Um problema no passado é determinante na obscura relação entre os primos. São as marcas da infância moldando rostos presentes e futuros. Leitores de “O Caçador de Pipas”, de Khaled Hosseini, e espectadores de “Sobre Meninos e Lobos” – sem dúvida o filme é mais popular do que o romance original, de Dennis Lehane – conhecem bem o peso da culpa na trajetória do ser humano.

Passados algumas páginas de O Torreão, o leitor descobre Ray, o narrador que conta a história passada no castelo europeu num curso de escrita criativa oferecido pela prisão onde cumpre pena. Por assassinato. É Ray quem divide suas angústias estéticas com o leitor. Para impressionar sua professora, Holly, o prisioneiro narra os acontecimentos de Danny com a maior verossimilhança possível.
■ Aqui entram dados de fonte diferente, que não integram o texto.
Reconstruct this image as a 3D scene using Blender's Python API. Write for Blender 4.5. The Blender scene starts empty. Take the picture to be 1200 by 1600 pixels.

Dois cenários se contrapõem no enredo de Jennifer Egan: o misterioso castelo no Leste Europeu e a prisão norte-americana onde Ray escreve. Nas dependências do castelo, três lugares merecem destaque merecem destaque na construção narrativa: a piscina verde, o subterrâneo e, claro, o torreão, único lugar impenetrável da fortaleza. Ainda habitado por uma baronesa pertencente à antiga família nobre que originou o local, os Von Ausblinker, o torreão esconde uma antiga masmorra com objetos de tortura. Howard quer encontrá-la a todo custo para mostrar aos futuros hóspedes do hotel.

Medo e inquietude

Em suas aventuras pelo castelo, Danny subverte o conceito de medo. Se habitualmente o medo paralisa, o pavor de Danny impele. Há medo em cada centímetro do castelo. Fantasmas, lodo, frio e cabelos longamente brancos. Realidade e fantasia misturam-se perigosamente na cabeça do personagem. E os cheiros. “Ah, meu Deus, que cheiro: não de podre, mas de alguma coisa para além do podre, de um vazio mofado, o cheiro de pólen bolorento, de mau hálito, de geladeiras velhas que passaram anos sem serem abertas, de ovos podres e de certas lãs quando ficam molhadas, da placenta de sua gata Polly quando Danny tinha seis anos, de seu dente doído quando o dentista o abriu com a broca, do asilo onde sua tia-avó Bertir babava o patê de fígado pelo queixo, daquele lugar embaixo da ponte perto da escola onde os montes de merda eram supostamente humanos, da cesta de lixo que ficava embaixo da pia do banheiro de sua mãe”.

Talvez O Torreão seja um livro de memórias dos narradores. A autora evita encaixar suas produções em algum gênero literário. Egan brinca com a narrativa, evita tipificações e subverte os discursos dos personagens e dos narradores. Brinca também com os limites do real e da fantasia. Danny delira. E muito. Mas o leitor não sabe exatamente os “quandos”.

Jennifer Egan é uma das poucas autoras jovens que ousam fugir da mediocridade das histórias dualistas. Não escreve narrativas simples. A complexidade gera a necessidade (e vontade) de uma segunda leitura. Egan não faz literatura pura: faz exercício narrativo, oficina criativa de escrita. Faz texto inquieto. Talvez por isso seja tão única. Tão genial. E, infelizmente, tão solitária.